** begin Source data **
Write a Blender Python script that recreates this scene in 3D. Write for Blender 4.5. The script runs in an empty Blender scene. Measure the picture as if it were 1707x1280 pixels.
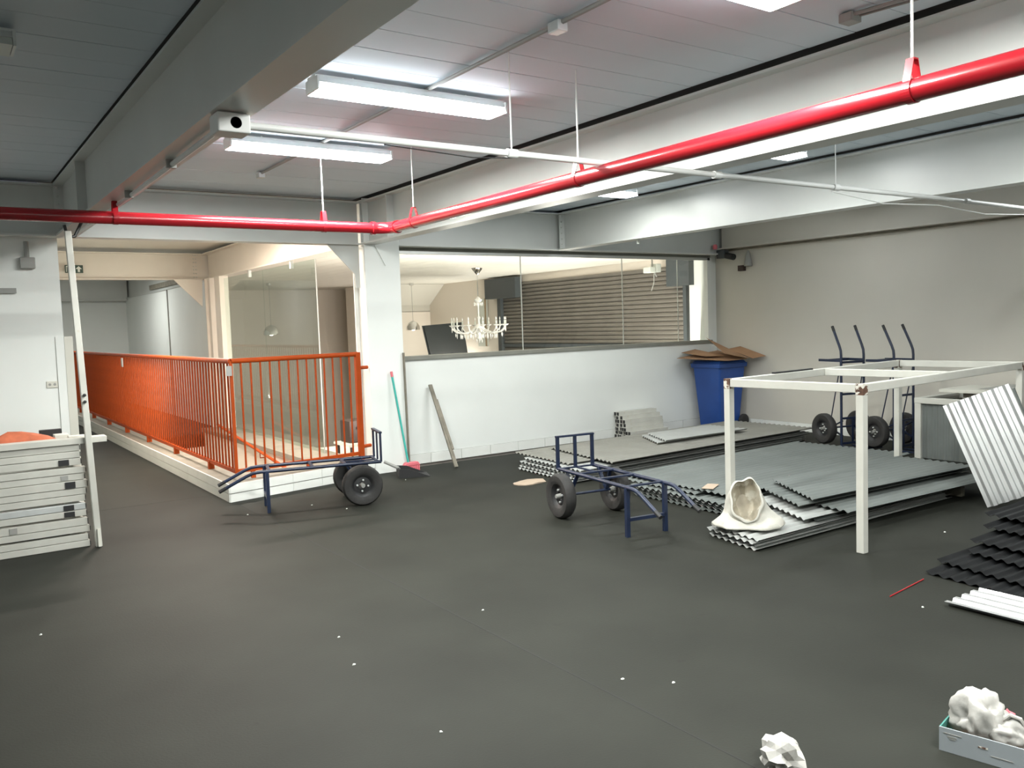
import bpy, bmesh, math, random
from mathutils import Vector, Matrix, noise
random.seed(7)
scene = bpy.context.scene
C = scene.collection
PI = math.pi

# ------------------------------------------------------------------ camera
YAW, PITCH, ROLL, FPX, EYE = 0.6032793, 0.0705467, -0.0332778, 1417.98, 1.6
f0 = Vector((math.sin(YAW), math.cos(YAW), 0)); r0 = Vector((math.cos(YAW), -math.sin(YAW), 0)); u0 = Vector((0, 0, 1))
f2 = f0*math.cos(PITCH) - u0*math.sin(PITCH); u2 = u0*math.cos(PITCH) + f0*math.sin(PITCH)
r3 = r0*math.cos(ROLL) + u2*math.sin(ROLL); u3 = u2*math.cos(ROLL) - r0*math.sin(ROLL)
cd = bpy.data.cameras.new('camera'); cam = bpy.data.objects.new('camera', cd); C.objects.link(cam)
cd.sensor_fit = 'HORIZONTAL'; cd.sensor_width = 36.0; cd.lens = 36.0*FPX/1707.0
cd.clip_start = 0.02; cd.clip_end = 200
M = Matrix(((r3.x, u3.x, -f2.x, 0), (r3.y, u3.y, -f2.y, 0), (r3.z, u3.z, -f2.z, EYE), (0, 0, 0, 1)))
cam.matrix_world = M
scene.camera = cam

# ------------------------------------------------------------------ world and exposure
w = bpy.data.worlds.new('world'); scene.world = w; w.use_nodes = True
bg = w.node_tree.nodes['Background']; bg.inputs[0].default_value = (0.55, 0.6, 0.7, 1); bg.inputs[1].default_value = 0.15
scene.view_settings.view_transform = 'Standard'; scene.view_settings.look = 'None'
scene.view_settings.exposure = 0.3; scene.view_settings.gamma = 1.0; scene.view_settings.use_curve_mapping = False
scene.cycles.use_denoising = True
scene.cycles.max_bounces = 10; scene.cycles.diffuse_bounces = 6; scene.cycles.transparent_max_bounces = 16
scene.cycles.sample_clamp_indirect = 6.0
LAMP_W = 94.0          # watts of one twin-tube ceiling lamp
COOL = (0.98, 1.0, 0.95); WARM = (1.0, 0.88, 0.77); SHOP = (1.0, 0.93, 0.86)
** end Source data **
** begin Source data **
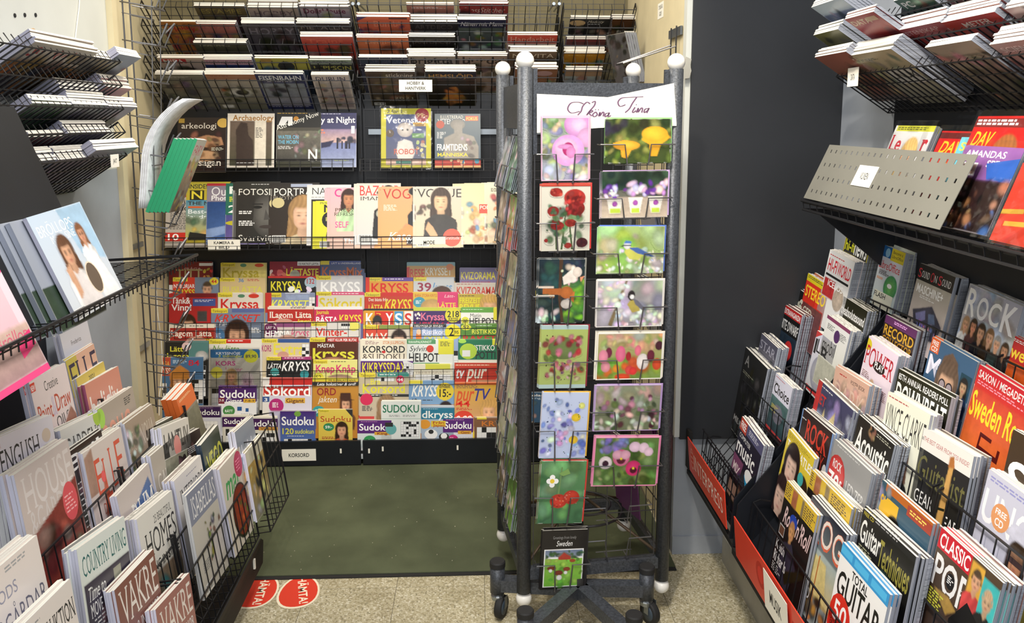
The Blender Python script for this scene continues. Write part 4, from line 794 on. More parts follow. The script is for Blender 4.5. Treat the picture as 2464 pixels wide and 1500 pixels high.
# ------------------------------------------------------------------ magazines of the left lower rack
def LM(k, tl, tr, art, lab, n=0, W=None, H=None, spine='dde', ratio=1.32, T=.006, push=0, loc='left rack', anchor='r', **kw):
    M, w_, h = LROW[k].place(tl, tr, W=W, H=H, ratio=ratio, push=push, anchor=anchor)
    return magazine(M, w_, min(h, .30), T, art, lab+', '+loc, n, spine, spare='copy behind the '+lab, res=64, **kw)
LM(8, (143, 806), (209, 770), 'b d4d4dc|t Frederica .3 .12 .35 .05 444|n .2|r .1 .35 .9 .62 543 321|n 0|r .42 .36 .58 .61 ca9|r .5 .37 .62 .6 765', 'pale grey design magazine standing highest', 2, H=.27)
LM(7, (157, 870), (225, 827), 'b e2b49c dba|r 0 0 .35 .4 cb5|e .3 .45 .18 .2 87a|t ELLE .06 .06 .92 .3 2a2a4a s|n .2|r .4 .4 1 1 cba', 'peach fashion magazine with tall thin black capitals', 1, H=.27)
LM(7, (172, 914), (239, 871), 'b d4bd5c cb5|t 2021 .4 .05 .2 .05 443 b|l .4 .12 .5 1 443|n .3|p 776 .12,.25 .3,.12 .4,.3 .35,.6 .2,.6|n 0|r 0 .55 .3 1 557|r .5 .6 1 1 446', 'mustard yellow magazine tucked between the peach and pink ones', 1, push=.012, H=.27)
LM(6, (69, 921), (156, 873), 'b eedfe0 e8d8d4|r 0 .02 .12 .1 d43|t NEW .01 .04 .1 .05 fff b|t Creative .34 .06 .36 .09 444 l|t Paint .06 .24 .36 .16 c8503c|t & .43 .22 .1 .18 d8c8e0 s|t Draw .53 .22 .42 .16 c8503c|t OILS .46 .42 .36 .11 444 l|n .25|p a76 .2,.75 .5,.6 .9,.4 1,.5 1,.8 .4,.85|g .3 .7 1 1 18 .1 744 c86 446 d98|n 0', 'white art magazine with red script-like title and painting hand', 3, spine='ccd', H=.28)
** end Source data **
** begin Source data **
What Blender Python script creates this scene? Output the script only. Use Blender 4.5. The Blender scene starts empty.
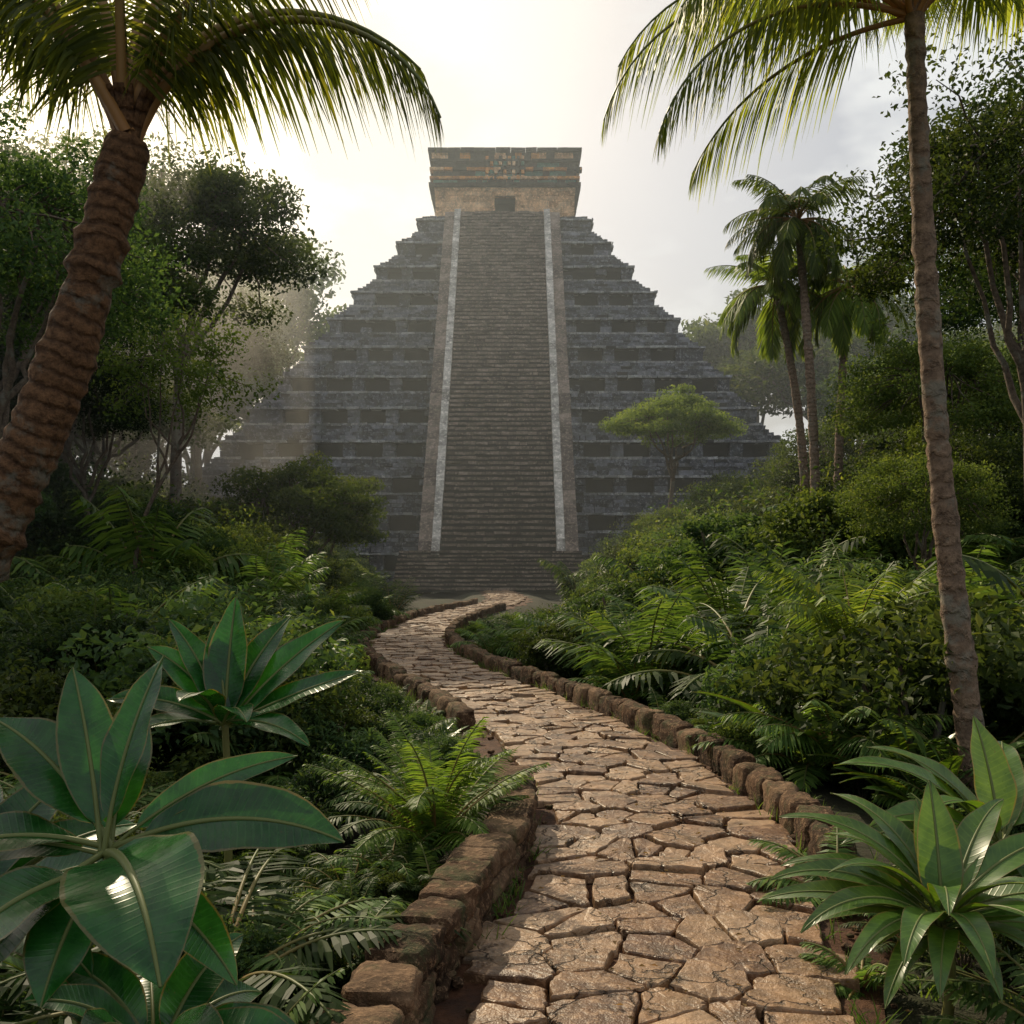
** end Source data **
▶ Problem details: Make an exact copy of the lines from the one with "Write a Blender" through the one with "PI = math.pi", both ends in, and nothing else. Drop every picture.

▶ Full output:
Write a Blender Python script that recreates this scene in 3D. Write for Blender 4.5. The script runs in an empty Blender scene. Measure the picture as if it were 1707x1280 pixels.
import bpy, bmesh, math, random
from mathutils import Vector, Matrix, noise
random.seed(7)
scene = bpy.context.scene
C = scene.collection
PI = math.pi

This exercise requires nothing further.